AIM OF THE TASK ::
Provide the data again in its entirety, exactly as given.

PROVIDED MATERIAL ::

* * * * * * * * *

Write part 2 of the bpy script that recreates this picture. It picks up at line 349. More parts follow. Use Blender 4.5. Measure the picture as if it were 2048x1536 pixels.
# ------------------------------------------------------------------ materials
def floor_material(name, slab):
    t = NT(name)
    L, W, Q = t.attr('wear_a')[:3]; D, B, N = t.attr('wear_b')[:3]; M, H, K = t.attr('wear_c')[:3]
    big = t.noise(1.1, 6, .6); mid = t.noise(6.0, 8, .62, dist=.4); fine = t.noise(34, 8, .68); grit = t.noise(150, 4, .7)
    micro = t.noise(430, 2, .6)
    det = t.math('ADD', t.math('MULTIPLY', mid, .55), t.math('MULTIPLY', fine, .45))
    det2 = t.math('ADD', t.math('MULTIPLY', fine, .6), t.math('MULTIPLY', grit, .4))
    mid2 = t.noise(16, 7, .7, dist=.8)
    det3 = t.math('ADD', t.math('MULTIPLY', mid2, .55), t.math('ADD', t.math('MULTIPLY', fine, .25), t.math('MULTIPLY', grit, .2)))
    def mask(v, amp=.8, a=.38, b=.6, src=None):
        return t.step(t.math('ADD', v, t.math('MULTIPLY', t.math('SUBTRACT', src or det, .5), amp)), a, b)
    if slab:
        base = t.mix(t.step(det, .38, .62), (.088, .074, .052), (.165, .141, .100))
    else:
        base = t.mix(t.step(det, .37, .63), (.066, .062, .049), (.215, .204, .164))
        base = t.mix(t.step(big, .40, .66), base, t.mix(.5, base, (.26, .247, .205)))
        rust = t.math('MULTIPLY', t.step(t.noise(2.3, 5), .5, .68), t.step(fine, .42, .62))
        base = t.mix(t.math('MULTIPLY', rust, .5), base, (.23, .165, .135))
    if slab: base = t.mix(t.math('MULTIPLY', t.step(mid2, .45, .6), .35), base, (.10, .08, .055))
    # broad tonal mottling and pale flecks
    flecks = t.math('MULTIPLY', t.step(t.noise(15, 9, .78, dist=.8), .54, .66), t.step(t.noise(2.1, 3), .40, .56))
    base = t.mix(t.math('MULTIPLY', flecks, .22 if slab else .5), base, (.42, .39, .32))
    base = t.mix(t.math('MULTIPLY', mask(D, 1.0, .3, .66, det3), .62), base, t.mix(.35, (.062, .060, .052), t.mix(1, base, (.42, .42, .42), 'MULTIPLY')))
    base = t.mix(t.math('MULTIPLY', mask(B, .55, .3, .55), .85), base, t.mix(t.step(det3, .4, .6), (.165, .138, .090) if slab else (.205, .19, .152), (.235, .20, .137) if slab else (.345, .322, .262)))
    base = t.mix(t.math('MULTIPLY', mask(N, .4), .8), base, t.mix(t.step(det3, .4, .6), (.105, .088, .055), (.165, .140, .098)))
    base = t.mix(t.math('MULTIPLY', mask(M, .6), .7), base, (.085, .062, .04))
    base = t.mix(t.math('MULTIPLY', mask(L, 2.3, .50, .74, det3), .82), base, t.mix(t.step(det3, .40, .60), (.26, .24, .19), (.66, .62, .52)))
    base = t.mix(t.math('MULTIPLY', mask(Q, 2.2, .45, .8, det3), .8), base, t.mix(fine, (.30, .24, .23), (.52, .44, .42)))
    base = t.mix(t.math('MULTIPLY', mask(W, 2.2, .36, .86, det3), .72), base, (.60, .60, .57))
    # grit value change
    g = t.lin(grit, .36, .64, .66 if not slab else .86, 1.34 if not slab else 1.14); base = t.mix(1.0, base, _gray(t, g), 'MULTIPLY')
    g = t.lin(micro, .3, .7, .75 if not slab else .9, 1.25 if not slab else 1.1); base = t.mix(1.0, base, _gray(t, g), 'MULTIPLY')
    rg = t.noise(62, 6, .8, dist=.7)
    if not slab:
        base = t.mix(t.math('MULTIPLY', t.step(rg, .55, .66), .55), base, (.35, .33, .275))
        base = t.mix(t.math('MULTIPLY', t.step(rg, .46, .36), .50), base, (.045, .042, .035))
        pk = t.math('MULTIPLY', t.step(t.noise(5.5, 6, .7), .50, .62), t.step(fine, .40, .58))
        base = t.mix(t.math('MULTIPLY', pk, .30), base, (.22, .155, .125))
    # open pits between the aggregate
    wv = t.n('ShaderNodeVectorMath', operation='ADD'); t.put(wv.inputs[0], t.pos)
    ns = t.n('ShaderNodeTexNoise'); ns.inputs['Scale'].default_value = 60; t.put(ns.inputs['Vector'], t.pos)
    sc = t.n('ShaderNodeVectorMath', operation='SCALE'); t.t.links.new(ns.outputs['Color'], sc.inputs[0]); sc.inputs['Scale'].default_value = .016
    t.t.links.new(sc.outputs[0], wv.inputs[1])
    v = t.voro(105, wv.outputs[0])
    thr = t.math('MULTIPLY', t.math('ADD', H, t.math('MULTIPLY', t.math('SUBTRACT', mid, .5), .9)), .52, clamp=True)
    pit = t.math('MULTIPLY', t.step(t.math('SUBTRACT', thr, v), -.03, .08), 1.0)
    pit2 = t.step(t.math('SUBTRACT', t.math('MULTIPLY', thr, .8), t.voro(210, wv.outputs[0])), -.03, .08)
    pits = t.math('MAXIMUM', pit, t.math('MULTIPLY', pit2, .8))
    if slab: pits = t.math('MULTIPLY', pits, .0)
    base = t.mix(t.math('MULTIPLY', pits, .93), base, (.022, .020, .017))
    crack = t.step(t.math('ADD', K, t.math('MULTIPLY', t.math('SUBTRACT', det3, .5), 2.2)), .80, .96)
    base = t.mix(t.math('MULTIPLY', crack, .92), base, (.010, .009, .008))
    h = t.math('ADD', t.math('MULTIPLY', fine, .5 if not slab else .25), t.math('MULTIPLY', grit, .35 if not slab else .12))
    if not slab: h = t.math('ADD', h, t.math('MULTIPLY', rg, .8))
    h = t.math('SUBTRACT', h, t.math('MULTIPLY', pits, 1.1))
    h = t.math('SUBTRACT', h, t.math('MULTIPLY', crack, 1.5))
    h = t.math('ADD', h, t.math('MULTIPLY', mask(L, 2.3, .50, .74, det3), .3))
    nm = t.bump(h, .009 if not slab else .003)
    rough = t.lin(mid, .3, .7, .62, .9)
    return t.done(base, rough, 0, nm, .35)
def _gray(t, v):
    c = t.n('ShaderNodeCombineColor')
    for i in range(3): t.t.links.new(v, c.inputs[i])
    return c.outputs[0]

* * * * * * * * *

WRITTEN SOLUTION ::
Write part 2 of the bpy script that recreates this picture. It picks up at line 349. More parts follow. Use Blender 4.5. Measure the picture as if it were 2048x1536 pixels.
# ------------------------------------------------------------------ materials
def floor_material(name, slab):
    t = NT(name)
    L, W, Q = t.attr('wear_a')[:3]; D, B, N = t.attr('wear_b')[:3]; M, H, K = t.attr('wear_c')[:3]
    big = t.noise(1.1, 6, .6); mid = t.noise(6.0, 8, .62, dist=.4); fine = t.noise(34, 8, .68); grit = t.noise(150, 4, .7)
    micro = t.noise(430, 2, .6)
    det = t.math('ADD', t.math('MULTIPLY', mid, .55), t.math('MULTIPLY', fine, .45))
    det2 = t.math('ADD', t.math('MULTIPLY', fine, .6), t.math('MULTIPLY', grit, .4))
    mid2 = t.noise(16, 7, .7, dist=.8)
    det3 = t.math('ADD', t.math('MULTIPLY', mid2, .55), t.math('ADD', t.math('MULTIPLY', fine, .25), t.math('MULTIPLY', grit, .2)))
    def mask(v, amp=.8, a=.38, b=.6, src=None):
        return t.step(t.math('ADD', v, t.math('MULTIPLY', t.math('SUBTRACT', src or det, .5), amp)), a, b)
    if slab:
        base = t.mix(t.step(det, .38, .62), (.088, .074, .052), (.165, .141, .100))
    else:
        base = t.mix(t.step(det, .37, .63), (.066, .062, .049), (.215, .204, .164))
        base = t.mix(t.step(big, .40, .66), base, t.mix(.5, base, (.26, .247, .205)))
        rust = t.math('MULTIPLY', t.step(t.noise(2.3, 5), .5, .68), t.step(fine, .42, .62))
        base = t.mix(t.math('MULTIPLY', rust, .5), base, (.23, .165, .135))
    if slab: base = t.mix(t.math('MULTIPLY', t.step(mid2, .45, .6), .35), base, (.10, .08, .055))
    # broad tonal mottling and pale flecks
    flecks = t.math('MULTIPLY', t.step(t.noise(15, 9, .78, dist=.8), .54, .66), t.step(t.noise(2.1, 3), .40, .56))
    base = t.mix(t.math('MULTIPLY', flecks, .22 if slab else .5), base, (.42, .39, .32))
    base = t.mix(t.math('MULTIPLY', mask(D, 1.0, .3, .66, det3), .62), base, t.mix(.35, (.062, .060, .052), t.mix(1, base, (.42, .42, .42), 'MULTIPLY')))
    base = t.mix(t.math('MULTIPLY', mask(B, .55, .3, .55), .85), base, t.mix(t.step(det3, .4, .6), (.165, .138, .090) if slab else (.205, .19, .152), (.235, .20, .137) if slab else (.345, .322, .262)))
    base = t.mix(t.math('MULTIPLY', mask(N, .4), .8), base, t.mix(t.step(det3, .4, .6), (.105, .088, .055), (.165, .140, .098)))
    base = t.mix(t.math('MULTIPLY', mask(M, .6), .7), base, (.085, .062, .04))
    base = t.mix(t.math('MULTIPLY', mask(L, 2.3, .50, .74, det3), .82), base, t.mix(t.step(det3, .40, .60), (.26, .24, .19), (.66, .62, .52)))
    base = t.mix(t.math('MULTIPLY', mask(Q, 2.2, .45, .8, det3), .8), base, t.mix(fine, (.30, .24, .23), (.52, .44, .42)))
    base = t.mix(t.math('MULTIPLY', mask(W, 2.2, .36, .86, det3), .72), base, (.60, .60, .57))
    # grit value change
    g = t.lin(grit, .36, .64, .66 if not slab else .86, 1.34 if not slab else 1.14); base = t.mix(1.0, base, _gray(t, g), 'MULTIPLY')
    g = t.lin(micro, .3, .7, .75 if not slab else .9, 1.25 if not slab else 1.1); base = t.mix(1.0, base, _gray(t, g), 'MULTIPLY')
    rg = t.noise(62, 6, .8, dist=.7)
    if not slab:
        base = t.mix(t.math('MULTIPLY', t.step(rg, .55, .66), .55), base, (.35, .33, .275))
        base = t.mix(t.math('MULTIPLY', t.step(rg, .46, .36), .50), base, (.045, .042, .035))
        pk = t.math('MULTIPLY', t.step(t.noise(5.5, 6, .7), .50, .62), t.step(fine, .40, .58))
        base = t.mix(t.math('MULTIPLY', pk, .30), base, (.22, .155, .125))
    # open pits between the aggregate
    wv = t.n('ShaderNodeVectorMath', operation='ADD'); t.put(wv.inputs[0], t.pos)
    ns = t.n('ShaderNodeTexNoise'); ns.inputs['Scale'].default_value = 60; t.put(ns.inputs['Vector'], t.pos)
    sc = t.n('ShaderNodeVectorMath', operation='SCALE'); t.t.links.new(ns.outputs['Color'], sc.inputs[0]); sc.inputs['Scale'].default_value = .016
    t.t.links.new(sc.outputs[0], wv.inputs[1])
    v = t.voro(105, wv.outputs[0])
    thr = t.math('MULTIPLY', t.math('ADD', H, t.math('MULTIPLY', t.math('SUBTRACT', mid, .5), .9)), .52, clamp=True)
    pit = t.math('MULTIPLY', t.step(t.math('SUBTRACT', thr, v), -.03, .08), 1.0)
    pit2 = t.step(t.math('SUBTRACT', t.math('MULTIPLY', thr, .8), t.voro(210, wv.outputs[0])), -.03, .08)
    pits = t.math('MAXIMUM', pit, t.math('MULTIPLY', pit2, .8))
    if slab: pits = t.math('MULTIPLY', pits, .0)
    base = t.mix(t.math('MULTIPLY', pits, .93), base, (.022, .020, .017))
    crack = t.step(t.math('ADD', K, t.math('MULTIPLY', t.math('SUBTRACT', det3, .5), 2.2)), .80, .96)
    base = t.mix(t.math('MULTIPLY', crack, .92), base, (.010, .009, .008))
    h = t.math('ADD', t.math('MULTIPLY', fine, .5 if not slab else .25), t.math('MULTIPLY', grit, .35 if not slab else .12))
    if not slab: h = t.math('ADD', h, t.math('MULTIPLY', rg, .8))
    h = t.math('SUBTRACT', h, t.math('MULTIPLY', pits, 1.1))
    h = t.math('SUBTRACT', h, t.math('MULTIPLY', crack, 1.5))
    h = t.math('ADD', h, t.math('MULTIPLY', mask(L, 2.3, .50, .74, det3), .3))
    nm = t.bump(h, .009 if not slab else .003)
    rough = t.lin(mid, .3, .7, .62, .9)
    return t.done(base, rough, 0, nm, .35)
def _gray(t, v):
    c = t.n('ShaderNodeCombineColor')
    for i in range(3): t.t.links.new(v, c.inputs[i])
    return c.outputs[0]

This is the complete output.